In Francia si sta discutendo per introdurre, nel prossimo anno scolastico, come materia di studio “Morale laica”. Non sarà facile mettere a punto un programma ben definito, stabilendo dei confini etici anche nell’ambito di situazioni delicate e complesse.
So perfettamente che le insegnanti più sensibili, al di là delle materie che insegnano e dei programmi ministeriali cui si attengono, hanno sempre cercato di trasmettere nelle loro ore di lezione, quegli stessi valori che si trasmettono amorevolmente anche ai figli, affinché si possa diventare un giorno adulti in grado di vivere equilibratamente e di relazionarsi nel rispetto di tutti.
Certo non è facile educare tutti i bambini, specie quelli provenienti da situazioni difficili e disagiate, a non prevaricare gli altri, affrontando il bullismo, valorizzando l’intercultura e la solidarietà. 
Nell’ambito della premiazione del concorso “Una Favola al Castello” bandito dall’UNI3, tra le varie attività della giornata con intrattenimenti e merenda nella piazza Reale a Torino, abbiamo parlato anche di “chi sbaglia”, di chi è condannato a una pena e dei luoghi di detenzione.
Si è spiegato che tutti, ognuno nel proprio ambito, possiamo sbagliare e con umiltà è giusto imparare dai propri errori e ravvedersi. Da piccoli, i bambini possono sbagliare perché non hanno ancora compreso cosa è giusto e cosa invece non lo è. Quindi si può sbagliare in buona fede, senza pensare che certi errori possano ferire qualcuno o danneggiare qualcosa. Alcuni ragazzi possono continuare a sbagliare perché accanto a loro è mancata una figura di riferimento, oppure ci sono bambini che vivendo in ambienti disagiati e subendo loro stessi dei torti, tendono a perpetrarli su altri. Dietro ogni errore c’è, quasi sempre, una situazione di grande sofferenza o di ignoranza.

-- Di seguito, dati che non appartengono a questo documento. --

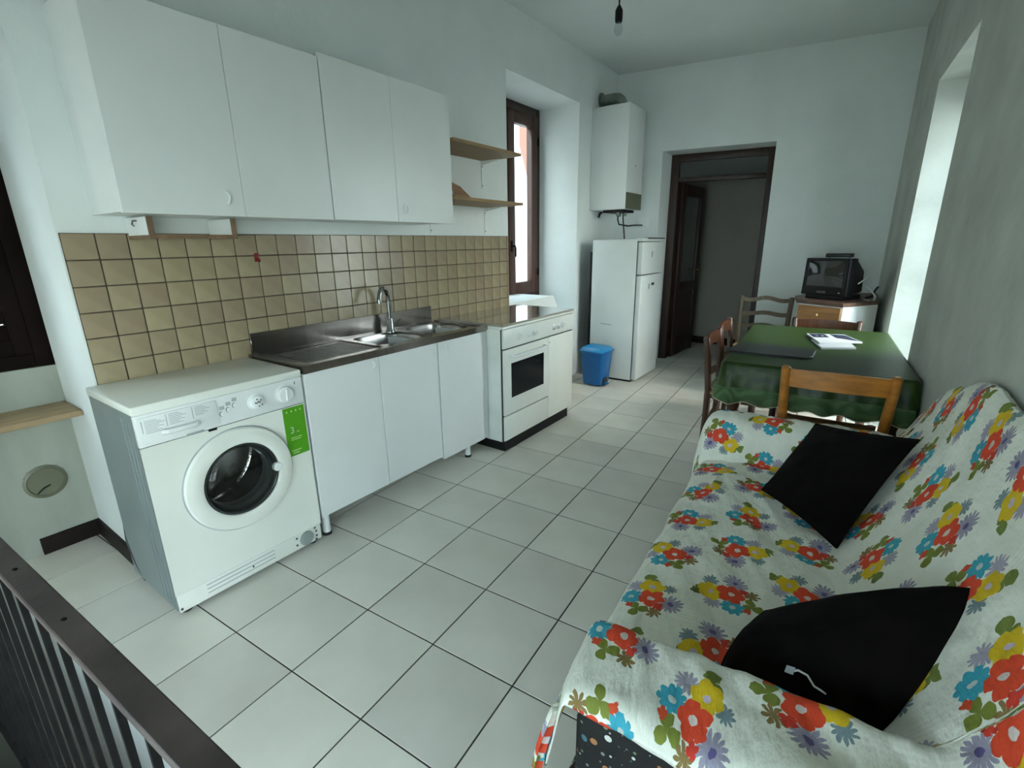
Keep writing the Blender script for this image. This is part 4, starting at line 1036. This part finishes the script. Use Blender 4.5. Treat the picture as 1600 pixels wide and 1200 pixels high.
# ------------------------------------------------------------------ television corner
tvc = thing('corner_cabinet', 'small wooden corner cabinet with white side carrying the television', 'cabinet', (-.2, 4.8, 0))
A_ = Vector((-.42, 4.655)); C_ = Vector((-.105, 4.48)); dvec = Vector((.485, .874)).normalized()
dep = .36
A2, C2 = A_ + dvec * dep, C_ + dvec * dep
ft = (C_ - A_).normalized()
body = [A_ + dvec * .012, C_ + dvec * .012, C2, A2]
MB().prism([tuple(p) for p in body], .05, .872).build('carcass', 'white_lam', tvc)
MB().prism([tuple(p) for p in (A_ + ft * .02 + dvec * .03, C_ - ft * .02 + dvec * .03, C2 - ft * .02 - dvec * .02, A2 + ft * .02 - dvec * .02)], 0, .05).build('plinth', 'dark_gap', tvc)
f0, f1 = A_ + ft * .008, C_ - ft * .012
for (z0, z1, nm) in ((.735, .862, 'drawer'), (.06, .728, 'door')):
    q = MB().prism([tuple(p) for p in (f0, f1, f1 + dvec * .014, f0 + dvec * .014)], z0, z1).build(nm, 'cab_wood', tvc)
    m_ = (f0 + f1) / 2 - dvec * .012
    MB().lathe([(.001, -.014), (.010, -.012), (.012, -.004), (.006, .010)], (m_.x, m_.y, (z0 + z1) / 2 if nm == 'drawer' else .6), 'z', 14, False).build('knob', 'brass', q, smooth=True)
topp = [tuple(A_ - ft * .005 - dvec * .008), tuple(C_ + ft * .008 - dvec * .008), (.128, 4.82), (.115, 5.50), (-.30, 5.45), (-.475, 4.97)]
MB().prism(topp, .874, .902).build('cabinet_top', 'cab_top', tvc, bevel=.003, seg=1)
MB().prism([(C2.x - .01, C2.y), (.12, 4.9), (.11, 5.46), (-.28, 5.42), (A2.x, A2.y + .01)], .02, .872).build('rear_carcass', 'white_lam', tvc)

tv = thing('television', 'old black box television standing on the corner cabinet', 'television', (-.185, 4.88, .903), math.radians(-27), local=True)
W_, H_, D_ = .182, .325, .36
b = MB(); b.hexa([(-W_, -.17, .032), (W_, -.17, .032), (W_, -.07, .032), (-W_, -.07, .032), (-W_ + .006, -.165, H_), (W_ - .006, -.165, H_), (W_ - .004, -.07, H_), (-W_ + .004, -.07, H_)])
hs = b.build('front_housing', 'black_plastic', tv, bevel=.008, seg=3)
b = MB(); b.hexa([(-W_ + .008, -.07, .035), (W_ - .008, -.07, .035), (.12, .17, .05), (-.12, .17, .05), (-W_ + .010, -.07, H_ - .006), (W_ - .010, -.07, H_ - .006), (.11, .17, .22), (-.11, .17, .22)])
b.build('rear_housing', 'black_plastic', tv, bevel=.012, seg=3)
bx(-.15, .15, -.155, .10, 0, .034).build('foot', 'black_plastic', tv, bevel=.006)
b = MB(); n = 14; P = []
for i in range(n + 1):
    row = []
    for j in range(n + 1):
        u, v_ = i / n * 2 - 1, j / n * 2 - 1
        row.append((u * .142, -.1725 - .010 * (1 - u * u) * (1 - v_ * v_) , .205 + v_ * .102))
    P.append(row)
b.grid(P); b.build('screen', 'screen', tv, smooth=True)
b = MB()
for (x0, x1, z0, z1) in ((-.156, -.142, .098, .312), (.142, .156, .098, .312), (-.142, .142, .307, .316), (-.142, .142, .092, .103)): b.box(x0, x1, -.1775, -.168, z0, z1)
b.build('bezel', 'black_plastic', tv, bevel=.002, seg=1)
bx(-.05, .02, -.1735, -.1695, .05, .066).build('button_strip', 'dark_grey', tv)
bx(.120, .130, -.173, -.169, .055, .063).build('power_lamp', 'grey_plastic', tv)
dcd = thing('set_top_box', 'flat black receiver box lying on top of the television', 'receiver', (-.19, 4.84, .903 + H_ + .001), math.radians(-10), local=True)
bx(-.09, .09, -.05, .05, .004, .034).build('case', 'black_plastic', dcd, bevel=.004)
bx(-.082, .082, -.0515, -.0495, .010, .028).build('display', 'screen', dcd)
for sx in (-.07, .07): MB().lathe([(.008, 0), (.008, .004)], (sx, 0, 0), 'z', 10).build('foot', 'black_rubber', dcd)
tag(MB().tube([(-.02, 4.90, 1.238), (0, 4.93, 1.242), (.02, 4.96, 1.20), (.005, 5.0, 1.10)], .006, 8).build('aerial_lead', 'white_cord', smooth=True), 'short white lead running off the back of the television top', 'cable')
tag(MB().tube([(-.035, 4.80, 1.03), (0.0, 4.86, 1.06), (.02, 4.90, 1.09)], .005, 8).build('audio_lead', 'white_cord', smooth=True), 'short pale lead on the right side of the television', 'cable')
tag(MB().tube([(.02, 4.82, .909), (.05, 4.74, .909), (.085, 4.78, .909), (.09, 4.86, .93), (.06, 4.93, .97), (.02, 4.95, 1.0)], .006, 8).build('power_lead', 'white_cord', smooth=True), 'white lead looped on the cabinet beside the television', 'cable')
tag(MB().tube([(.03, 4.92, .909), (.07, 4.98, .92), (.09, 5.02, .975), (.10, 5.05, .99)], .009, 8).build('black_lead', 'copper', smooth=True), 'black cable sticking up behind the television on the cabinet', 'cable')

# ------------------------------------------------------------------ sofa and its cover
SR = math.radians(3.38)
SO = Vector((RX(.68) - .012, .68, 0))
sofa = thing('sofa', 'low sofa in black spotted fabric along the right wall', 'sofa', SO, SR, local=True)
SLEN, SDEP = 1.80, .80
bx(-SDEP + .02, -.05, .02, SLEN - .02, .06, .26).build('base', 'dotted', sofa, bevel=.02)
bx(-SDEP + .005, -.26, .21, SLEN - .21, .25, .375).build('seat_cushion', 'dotted', sofa, bevel=.035, seg=3)
for y0 in (.0, SLEN - .20):
    bx(-SDEP + (.058 if y0 == 0 else 0), -.03, y0 + .012, y0 + .192, .05, .528).build('armrest', 'dotted', sofa, bevel=.03, seg=3)
b = MB(); b.hexa([(-.25, .20, .22), (-.02, .20, .22), (-.02, SLEN - .20, .22), (-.25, SLEN - .20, .22), (-.085, .20, .70), (-.02, .20, .70), (-.02, SLEN - .20, .70), (-.085, SLEN - .20, .70)])
b.build('backrest', 'dotted', sofa, bevel=.03, seg=3)
for x in (-SDEP + .08, -.12):
    for y in (.09, SLEN - .09): MB().lathe([(.024, 0), (.028, .055)], (x, y, 0), 'z', 14).build('foot', 'black_plastic', sofa, smooth=True)

def lerp_tab(tab, s):
    for (a, b_) in zip(tab, tab[1:]):
        if s <= b_[0]:
            f = (s - a[0]) / max(1e-9, b_[0] - a[0]); f = max(0, min(1, f))
            return tuple(p + (q - p) * f for p, q in zip(a[1:], b_[1:]))
    return tab[-1][1:]
def arc(tab):
    out = [(0., *tab[0])]
    for p, q in zip(tab, tab[1:]): out.append((out[-1][0] + math.hypot(q[0] - p[0], q[1] - p[1]), *q))
    return out
def smooth_poly(pts, it=2):
    for _ in range(it):
        o = [pts[0]]
        for p, q in zip(pts, pts[1:]):
            o.append(tuple(.75 * a + .25 * b_ for a, b_ in zip(p, q))); o.append(tuple(.25 * a + .75 * b_ for a, b_ in zip(p, q)))
        o.append(pts[-1]); pts = o
    return pts
XF = -SDEP - .012
# section along x: (x, z, drop) ; drop>0 only on the hanging front
secx = smooth_poly([(XF - .012, .40, .20), (XF - .010, .40, .10), (XF, .40, .02), (XF + .035, .402, 0), (-.62, .418, 0), (-.40, .408, 0), (-.29, .392, 0), (-.245, .455, 0), (-.145, .62, 0), (-.080, .76, 0), (-.052, .87, 0), (-.034, .95, 0), (-.018, .985, 0), (-.004, .98, 0)])
secy = smooth_poly([(.008, .540, .022), (.010, .546, .006), (.026, .558, 0), (.10, .566, 0), (.182, .566, 0), (.212, .562, 0), (.222, .535, 0), (.226, .36, 0), (.228, .1, 0), (.9, .1, 0), (SLEN - .235, .1, 0), (SLEN - .225, .42, 0), (SLEN - .205, .56, 0), (SLEN - .14, .60, 0), (SLEN - .06, .595, 0), (SLEN + .0, .56, 0), (SLEN + .018, .50, .06), (SLEN + .024, .40, .20)])
def resample(pts, n, d2):
    L = [0.]
    for p, q in zip(pts, pts[1:]): L.append(L[-1] + math.hypot(*[q[k] - p[k] for k in d2]))
    out = []
    for i in range(n + 1):
        s = L[-1] * i / n; k = 0
        while k < len(L) - 2 and L[k + 1] < s: k += 1
        f = (s - L[k]) / max(1e-9, L[k + 1] - L[k]); out.append(tuple(a + (b_ - a) * f for a, b_ in zip(pts[k], pts[k + 1])))
    return out
NX, NY = 120, 240
sx_ = resample([(x, z - d, z, d) for x, z, d in secx], NX, (0, 1)); sy_ = resample([(y, max(z, .38) - d, z, d) for y, z, d in secy], NY, (0, 1))
def smax(a, b_, k=.014):
    h = max(k - abs(a - b_), 0) / k; return max(a, b_) + h * h * k * .25
P = np.zeros((NX + 1, NY + 1, 3))
for i, (x, _, zx, dx) in enumerate(sx_):
    for j, (y, _, zy, dy) in enumerate(sy_):
        # the back slumps to the arms at both ends
        t_ = min(1, max(0, min(y / .30, (SLEN + .02 - y) / .80)))
        zb = zx
        if zx > .44: zb = .44 + (zx - .44) * (.44 + .56 * math.sin(t_ * PI / 2))
        z = smax(zb, zy) - max(dx, dy)
        nz = mnoise.noise((x * 5, y * 5, 0)) * .014 + mnoise.noise((x * 16 + y * 7, y * 6, 3)) * .008 + abs(mnoise.noise((x * 22 + y * 12, y * 9 - x * 6, 9))) * .008
        ww = 1 if dx == 0 else .4
        # soft folds running out of the seat crease
        cr = math.exp(-((x + .29) / .12) ** 2)
        z += ww * (nz + cr * .010 * math.sin(y * 26 + 2 * math.sin(y * 5)))
        xx = x + .055 * max(0, 1 - y / .33) * max(0, min(1, (-.45 - x) / .25)) + (mnoise.noise((y * 6, z * 5, 7)) * .012 if dx > 0 else 0)
        if dx > .0: xx -= .03 * dx / .2 * (.5 + .5 * math.sin(y * 17))
        P[i, j] = (xx, y + (mnoise.noise((x * 7, z * 5, 2)) * .008 if dy > 0 else 0), z)
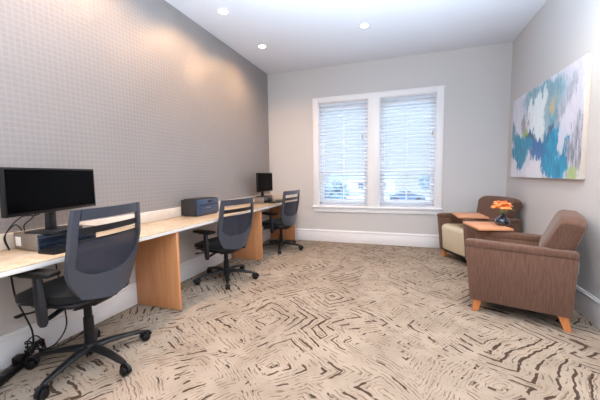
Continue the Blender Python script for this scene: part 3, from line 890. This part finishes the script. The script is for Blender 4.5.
# uneven brightness added as fill: stronger low behind the room and overhead in front
SKY_FRONT, ZENITH_FRONT, FILL_BACK, FILL_BACK_LOW = .62, 4.0, 1.0, 2.6
def ramp(sock, a, b, c, d):
    m = nt.nodes.new('ShaderNodeMapRange'); nt.links.new(sock, m.inputs[0])
    for i, v in zip((1, 2), (a, b)): m.inputs[i].default_value = v
    for i, v in zip((3, 4), (c, d)):
        if isinstance(v, bpy.types.NodeSocket): nt.links.new(v, m.inputs[i])
        else: m.inputs[i].default_value = v
    return m.outputs[0]
m2o = ramp(sp.outputs[1], .3, -.3, ramp(sp.outputs[2], .28, .6, SKY_FRONT, ZENITH_FRONT), ramp(sp.outputs[2], .06, -.06, FILL_BACK, FILL_BACK_LOW))
nt.links.new(cr.outputs[0], bg.inputs[0]); nt.links.new(m2o, bg.inputs[1]); nt.links.new(bg.outputs[0], out.inputs[0])
def portal(c, sx, sz, rx):
    l = bpy.data.lights.new('sky_portal', 'AREA'); l.shape = 'RECTANGLE'; l.size = sx; l.size_y = sz; l.cycles.is_portal = True
    o = bpy.data.objects.new('sky_portal', l); o.location = c; o.rotation_euler = (rx, 0, 0); C.objects.link(o)
for (x0, x1) in OPEN: portal(((x0+x1)/2, YB+T+.02, (OZ0+OZ1)/2), x1-x0, OZ1-OZ0, -PI/2)
portal(((GX0+GX1)/2, YN-T-.02, (GZ0+GZ1)/2), GX1-GX0, GZ1-GZ0, PI/2)

# two added fill spots aimed up to brighten the ceiling like bounced flash
for x, y in ((.2, -.6), (.1, 1.6)):
    l = bpy.data.lights.new('ceiling_fill', 'SPOT'); l.energy = 560; l.color = (.64, .81, 1); l.spot_size = R(140); l.spot_blend = 1; l.shadow_soft_size = .15
    o = bpy.data.objects.new('ceiling_fill', l); o.location = (x, y, .9); o.rotation_euler = (PI, 0, 0); C.objects.link(o)

# ------------------------------------------------------------------ camera
cam = bpy.data.cameras.new('camera'); co = bpy.data.objects.new('camera', cam); C.objects.link(co)
cam.sensor_width = 36; cam.sensor_fit = 'HORIZONTAL'; cam.lens = 304.612/600*36; cam.clip_start = .05; cam.clip_end = 300
r_ = Vector((.94602726, .3237737, -.01424829)); u_ = Vector((-.01358745, .08354985, .99641096)); f_ = Vector((-.32380211, .94243833, -.08343969))
mt = Matrix((r_, u_, -f_)).transposed().to_4x4(); mt.translation = (0, 0, 1.207)
co.matrix_world = mt; sc.camera = co

sc.view_settings.view_transform = 'Standard'; sc.view_settings.look = 'None'
sc.view_settings.exposure = 0.62; sc.view_settings.gamma = 1.0; sc.view_settings.use_curve_mapping = False
sc.cycles.use_denoising = True
sc.cycles.max_bounces = 10; sc.cycles.diffuse_bounces = 6; sc.cycles.transparent_max_bounces = 16
sc.cycles.sample_clamp_indirect = 6
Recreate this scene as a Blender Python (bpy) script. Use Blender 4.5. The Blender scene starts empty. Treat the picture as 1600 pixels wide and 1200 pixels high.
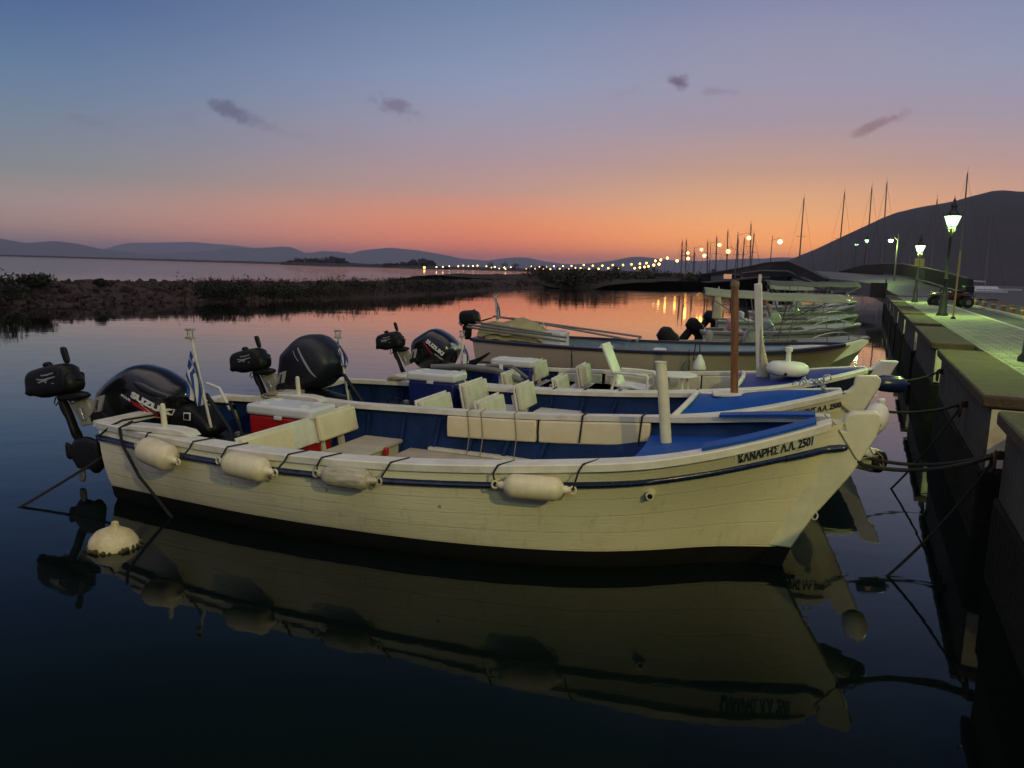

Tutto questo può essere compreso se c’è affetto e volontà nell’ambiente circostante, e quindi si può cambiare. Ma talvolta certe situazioni difficili si trascinano e da errori piccoli si arriva a errori più grandi, a volte irreparabili.
Chi ha sbagliato perseverando nei suoi errori è giusto che paghi o sconti una pena. Ma spesso queste pene sono inadeguate, nel senso che non servono a far crescere e maturare chi ha sbagliato.

Al tempo dei barbari, chi aveva provocato un danno a qualcuno veniva lasciato nelle mani dei familiari della vittima, perché ne facessero che cosa volevano.
Negli anni, il carcere è poi diventato luogo di detenzione. In certi casi veniva concepito come un luogo dove espiare una colpa, in altri come un luogo necessario per tenere rinchiusi soggetti ritenuti pericolosi.
Ma oggi il carcere, per i soggetti ritenuti non violenti o pericolosi, vogliamo che sia educativo o punitivo?
E poiché una società civile e progredita risponde quasi all’unanimità che deve essere educativo, va da sé che il sistema carcerario attuale appaia in molti casi inadeguato, sia per il sovraffollamento, sia per l’insufficienza di attività lavorative volte a un recupero costruttivo dei detenuti.

È interessante riflettere coi bambini e i ragazzi su questi argomenti, parlando con semplicità dell’importanza del rispetto delle regole, facendo comprendere che quando vengono infrante è giusto prevedere una penale (rinuncia di qualcosa o compenso col proprio lavoro). Tutto ciò ha un valore educativo e non punitivo in maniera fine a se stessa, perché in quest’ultimo caso si ricadrebbe in atteggiamenti simili alla vendetta.